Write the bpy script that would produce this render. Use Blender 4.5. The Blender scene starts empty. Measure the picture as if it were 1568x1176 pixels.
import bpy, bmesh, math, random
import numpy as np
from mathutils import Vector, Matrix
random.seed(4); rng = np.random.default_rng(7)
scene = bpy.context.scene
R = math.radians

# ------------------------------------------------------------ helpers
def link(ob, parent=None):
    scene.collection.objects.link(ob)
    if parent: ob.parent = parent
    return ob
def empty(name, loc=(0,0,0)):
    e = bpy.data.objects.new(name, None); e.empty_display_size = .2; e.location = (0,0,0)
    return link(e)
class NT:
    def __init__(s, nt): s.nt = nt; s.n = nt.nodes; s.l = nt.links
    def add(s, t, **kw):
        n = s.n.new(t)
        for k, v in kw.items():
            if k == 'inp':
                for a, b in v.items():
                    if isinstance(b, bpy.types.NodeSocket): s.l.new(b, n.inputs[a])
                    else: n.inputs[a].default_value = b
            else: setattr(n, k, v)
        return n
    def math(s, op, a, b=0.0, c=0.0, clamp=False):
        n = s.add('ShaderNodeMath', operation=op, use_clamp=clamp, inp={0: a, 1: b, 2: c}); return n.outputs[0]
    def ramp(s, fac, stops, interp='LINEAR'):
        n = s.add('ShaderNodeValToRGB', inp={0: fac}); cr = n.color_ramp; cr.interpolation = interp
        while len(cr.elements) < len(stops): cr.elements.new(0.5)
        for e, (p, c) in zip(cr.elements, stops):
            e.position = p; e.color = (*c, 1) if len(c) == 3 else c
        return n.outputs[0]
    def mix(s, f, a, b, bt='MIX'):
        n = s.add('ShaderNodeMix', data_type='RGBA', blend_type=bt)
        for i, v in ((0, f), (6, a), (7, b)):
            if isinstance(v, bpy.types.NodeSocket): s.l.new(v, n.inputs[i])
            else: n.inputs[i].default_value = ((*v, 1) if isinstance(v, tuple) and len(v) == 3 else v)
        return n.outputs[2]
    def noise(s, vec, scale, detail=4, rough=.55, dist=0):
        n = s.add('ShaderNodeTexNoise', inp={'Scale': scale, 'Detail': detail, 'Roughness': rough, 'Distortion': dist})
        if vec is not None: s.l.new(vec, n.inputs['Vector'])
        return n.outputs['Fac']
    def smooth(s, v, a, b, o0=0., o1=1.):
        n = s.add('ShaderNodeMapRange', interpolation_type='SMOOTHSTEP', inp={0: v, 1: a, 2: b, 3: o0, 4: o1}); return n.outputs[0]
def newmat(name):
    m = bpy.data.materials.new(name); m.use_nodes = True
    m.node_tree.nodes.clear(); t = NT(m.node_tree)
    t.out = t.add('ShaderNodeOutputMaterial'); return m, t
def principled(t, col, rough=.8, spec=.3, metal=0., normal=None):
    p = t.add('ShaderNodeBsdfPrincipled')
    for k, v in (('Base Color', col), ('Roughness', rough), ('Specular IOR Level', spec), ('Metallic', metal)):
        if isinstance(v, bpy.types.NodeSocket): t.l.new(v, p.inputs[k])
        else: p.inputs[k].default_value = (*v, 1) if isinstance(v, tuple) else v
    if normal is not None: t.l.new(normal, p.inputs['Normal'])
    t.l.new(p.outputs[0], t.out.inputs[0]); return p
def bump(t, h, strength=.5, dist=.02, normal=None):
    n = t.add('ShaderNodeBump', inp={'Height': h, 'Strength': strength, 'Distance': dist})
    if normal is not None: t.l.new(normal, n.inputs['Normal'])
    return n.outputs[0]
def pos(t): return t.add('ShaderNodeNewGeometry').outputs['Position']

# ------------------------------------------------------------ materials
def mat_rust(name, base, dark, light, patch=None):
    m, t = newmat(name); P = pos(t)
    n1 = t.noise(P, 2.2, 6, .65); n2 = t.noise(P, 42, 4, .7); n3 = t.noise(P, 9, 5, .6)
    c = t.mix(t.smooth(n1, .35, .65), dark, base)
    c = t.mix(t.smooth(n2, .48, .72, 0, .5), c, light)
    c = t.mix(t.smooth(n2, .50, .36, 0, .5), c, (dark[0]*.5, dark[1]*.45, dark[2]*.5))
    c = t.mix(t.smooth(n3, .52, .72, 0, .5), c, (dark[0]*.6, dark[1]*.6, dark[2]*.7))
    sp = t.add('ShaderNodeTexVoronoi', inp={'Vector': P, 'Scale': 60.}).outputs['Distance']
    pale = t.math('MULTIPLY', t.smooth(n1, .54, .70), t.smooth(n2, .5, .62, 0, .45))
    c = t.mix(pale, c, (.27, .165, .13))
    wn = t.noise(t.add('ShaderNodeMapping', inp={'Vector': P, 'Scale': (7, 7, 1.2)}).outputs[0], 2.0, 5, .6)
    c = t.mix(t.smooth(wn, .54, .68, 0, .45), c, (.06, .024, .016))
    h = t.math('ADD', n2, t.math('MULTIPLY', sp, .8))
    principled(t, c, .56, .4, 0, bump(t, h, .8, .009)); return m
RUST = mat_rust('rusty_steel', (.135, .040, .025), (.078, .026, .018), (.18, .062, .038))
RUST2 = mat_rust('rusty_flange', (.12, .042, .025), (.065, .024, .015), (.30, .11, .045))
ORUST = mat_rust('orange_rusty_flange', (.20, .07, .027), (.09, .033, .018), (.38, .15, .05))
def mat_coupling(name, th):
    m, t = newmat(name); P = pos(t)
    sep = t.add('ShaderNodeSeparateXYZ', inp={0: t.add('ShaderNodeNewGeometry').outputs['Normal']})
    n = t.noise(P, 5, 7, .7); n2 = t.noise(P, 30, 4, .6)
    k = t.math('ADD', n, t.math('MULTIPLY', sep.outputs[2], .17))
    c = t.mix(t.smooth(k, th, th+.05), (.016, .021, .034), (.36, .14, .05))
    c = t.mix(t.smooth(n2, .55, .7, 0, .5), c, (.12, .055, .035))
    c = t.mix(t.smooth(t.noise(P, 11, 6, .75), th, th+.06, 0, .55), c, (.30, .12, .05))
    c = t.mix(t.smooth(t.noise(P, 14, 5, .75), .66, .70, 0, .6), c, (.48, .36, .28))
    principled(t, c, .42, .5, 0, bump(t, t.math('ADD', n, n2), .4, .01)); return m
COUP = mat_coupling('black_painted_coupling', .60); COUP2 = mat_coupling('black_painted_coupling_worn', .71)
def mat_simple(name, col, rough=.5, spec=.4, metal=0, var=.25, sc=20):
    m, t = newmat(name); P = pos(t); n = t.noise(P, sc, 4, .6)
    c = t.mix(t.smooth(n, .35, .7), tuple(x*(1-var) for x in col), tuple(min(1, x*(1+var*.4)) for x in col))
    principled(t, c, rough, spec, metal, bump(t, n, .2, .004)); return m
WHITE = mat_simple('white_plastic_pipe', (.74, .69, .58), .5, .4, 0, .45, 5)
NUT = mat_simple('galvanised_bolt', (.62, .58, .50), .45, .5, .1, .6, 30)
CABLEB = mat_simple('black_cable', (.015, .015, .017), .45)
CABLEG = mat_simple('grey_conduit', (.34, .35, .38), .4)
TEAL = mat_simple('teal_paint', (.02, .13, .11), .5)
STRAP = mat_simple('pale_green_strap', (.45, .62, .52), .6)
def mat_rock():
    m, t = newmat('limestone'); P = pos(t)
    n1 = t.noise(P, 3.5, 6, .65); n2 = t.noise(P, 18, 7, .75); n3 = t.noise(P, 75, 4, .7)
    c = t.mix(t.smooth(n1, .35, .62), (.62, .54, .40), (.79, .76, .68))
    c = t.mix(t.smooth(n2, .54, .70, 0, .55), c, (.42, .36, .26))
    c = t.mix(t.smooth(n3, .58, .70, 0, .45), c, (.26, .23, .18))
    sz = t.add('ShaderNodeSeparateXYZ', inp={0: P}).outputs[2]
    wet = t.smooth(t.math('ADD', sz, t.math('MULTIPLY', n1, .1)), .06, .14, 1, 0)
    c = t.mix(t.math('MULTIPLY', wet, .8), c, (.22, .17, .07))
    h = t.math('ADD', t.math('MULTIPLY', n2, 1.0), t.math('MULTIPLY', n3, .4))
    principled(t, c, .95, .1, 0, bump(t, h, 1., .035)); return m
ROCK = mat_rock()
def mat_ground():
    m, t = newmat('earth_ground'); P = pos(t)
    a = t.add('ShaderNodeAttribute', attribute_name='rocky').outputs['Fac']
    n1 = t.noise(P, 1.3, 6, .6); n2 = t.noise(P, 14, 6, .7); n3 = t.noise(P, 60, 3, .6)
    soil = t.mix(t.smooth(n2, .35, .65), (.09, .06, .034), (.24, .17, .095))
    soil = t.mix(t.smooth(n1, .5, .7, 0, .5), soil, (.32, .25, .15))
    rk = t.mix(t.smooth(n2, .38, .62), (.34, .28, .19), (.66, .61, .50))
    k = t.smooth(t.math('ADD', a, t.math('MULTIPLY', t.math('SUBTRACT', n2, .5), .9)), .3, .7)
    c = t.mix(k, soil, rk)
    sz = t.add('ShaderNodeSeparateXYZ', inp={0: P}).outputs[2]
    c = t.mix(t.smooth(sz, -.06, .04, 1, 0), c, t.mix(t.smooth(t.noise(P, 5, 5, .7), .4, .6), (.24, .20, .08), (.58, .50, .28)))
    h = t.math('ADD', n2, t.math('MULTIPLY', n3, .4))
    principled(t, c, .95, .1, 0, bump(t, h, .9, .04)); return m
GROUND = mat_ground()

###

Exercise aim: In the listing above, reproduce the first line and each one after it through the line that contains "R = math.radians".

Expected answer:
Write the bpy script that would produce this render. Use Blender 4.5. The Blender scene starts empty. Measure the picture as if it were 1568x1176 pixels.
import bpy, bmesh, math, random
import numpy as np
from mathutils import Vector, Matrix
random.seed(4); rng = np.random.default_rng(7)
scene = bpy.context.scene
R = math.radians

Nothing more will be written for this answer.